§ **What you are asked to do**
Your task is to transcribe the data in full.

§ **Data**

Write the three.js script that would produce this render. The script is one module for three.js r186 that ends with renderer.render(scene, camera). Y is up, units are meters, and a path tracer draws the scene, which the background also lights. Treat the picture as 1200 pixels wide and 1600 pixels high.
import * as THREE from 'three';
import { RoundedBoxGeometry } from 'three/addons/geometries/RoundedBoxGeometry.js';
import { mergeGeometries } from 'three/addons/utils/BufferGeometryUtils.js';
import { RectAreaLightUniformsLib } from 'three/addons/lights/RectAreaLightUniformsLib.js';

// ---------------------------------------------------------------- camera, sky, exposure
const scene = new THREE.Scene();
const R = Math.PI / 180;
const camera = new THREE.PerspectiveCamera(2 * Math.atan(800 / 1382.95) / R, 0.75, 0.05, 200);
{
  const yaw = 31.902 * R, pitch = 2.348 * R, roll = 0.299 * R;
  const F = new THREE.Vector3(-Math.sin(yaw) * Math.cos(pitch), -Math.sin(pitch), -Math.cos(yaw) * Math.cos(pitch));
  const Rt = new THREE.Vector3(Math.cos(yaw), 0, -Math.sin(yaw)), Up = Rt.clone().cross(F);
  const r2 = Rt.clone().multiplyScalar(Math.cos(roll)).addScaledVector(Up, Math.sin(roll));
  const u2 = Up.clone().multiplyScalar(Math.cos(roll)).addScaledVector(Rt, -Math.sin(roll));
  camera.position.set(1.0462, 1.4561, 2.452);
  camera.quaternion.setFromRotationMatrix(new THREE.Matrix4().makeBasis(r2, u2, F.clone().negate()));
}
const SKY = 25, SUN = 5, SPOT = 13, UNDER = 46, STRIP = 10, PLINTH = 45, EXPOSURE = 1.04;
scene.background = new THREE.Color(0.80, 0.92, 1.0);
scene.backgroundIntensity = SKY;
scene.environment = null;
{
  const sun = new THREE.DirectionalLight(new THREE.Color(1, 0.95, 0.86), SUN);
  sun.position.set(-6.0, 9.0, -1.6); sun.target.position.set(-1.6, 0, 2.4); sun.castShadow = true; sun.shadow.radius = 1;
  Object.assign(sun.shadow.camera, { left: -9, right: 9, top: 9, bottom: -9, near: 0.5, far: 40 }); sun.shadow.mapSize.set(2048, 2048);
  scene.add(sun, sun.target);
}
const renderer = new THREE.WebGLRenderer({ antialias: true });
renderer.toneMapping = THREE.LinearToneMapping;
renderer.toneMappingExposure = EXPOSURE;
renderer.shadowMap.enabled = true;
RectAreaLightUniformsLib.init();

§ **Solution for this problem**
Write the three.js script that would produce this render. The script is one module for three.js r186 that ends with renderer.render(scene, camera). Y is up, units are meters, and a path tracer draws the scene, which the background also lights. Treat the picture as 1200 pixels wide and 1600 pixels high.
import * as THREE from 'three';
import { RoundedBoxGeometry } from 'three/addons/geometries/RoundedBoxGeometry.js';
import { mergeGeometries } from 'three/addons/utils/BufferGeometryUtils.js';
import { RectAreaLightUniformsLib } from 'three/addons/lights/RectAreaLightUniformsLib.js';

// ---------------------------------------------------------------- camera, sky, exposure
const scene = new THREE.Scene();
const R = Math.PI / 180;
const camera = new THREE.PerspectiveCamera(2 * Math.atan(800 / 1382.95) / R, 0.75, 0.05, 200);
{
  const yaw = 31.902 * R, pitch = 2.348 * R, roll = 0.299 * R;
  const F = new THREE.Vector3(-Math.sin(yaw) * Math.cos(pitch), -Math.sin(pitch), -Math.cos(yaw) * Math.cos(pitch));
  const Rt = new THREE.Vector3(Math.cos(yaw), 0, -Math.sin(yaw)), Up = Rt.clone().cross(F);
  const r2 = Rt.clone().multiplyScalar(Math.cos(roll)).addScaledVector(Up, Math.sin(roll));
  const u2 = Up.clone().multiplyScalar(Math.cos(roll)).addScaledVector(Rt, -Math.sin(roll));
  camera.position.set(1.0462, 1.4561, 2.452);
  camera.quaternion.setFromRotationMatrix(new THREE.Matrix4().makeBasis(r2, u2, F.clone().negate()));
}
const SKY = 25, SUN = 5, SPOT = 13, UNDER = 46, STRIP = 10, PLINTH = 45, EXPOSURE = 1.04;
scene.background = new THREE.Color(0.80, 0.92, 1.0);
scene.backgroundIntensity = SKY;
scene.environment = null;
{
  const sun = new THREE.DirectionalLight(new THREE.Color(1, 0.95, 0.86), SUN);
  sun.position.set(-6.0, 9.0, -1.6); sun.target.position.set(-1.6, 0, 2.4); sun.castShadow = true; sun.shadow.radius = 1;
  Object.assign(sun.shadow.camera, { left: -9, right: 9, top: 9, bottom: -9, near: 0.5, far: 40 }); sun.shadow.mapSize.set(2048, 2048);
  scene.add(sun, sun.target);
}
const renderer = new THREE.WebGLRenderer({ antialias: true });
renderer.toneMapping = THREE.LinearToneMapping;
renderer.toneMappingExposure = EXPOSURE;
renderer.shadowMap.enabled = true;
RectAreaLightUniformsLib.init();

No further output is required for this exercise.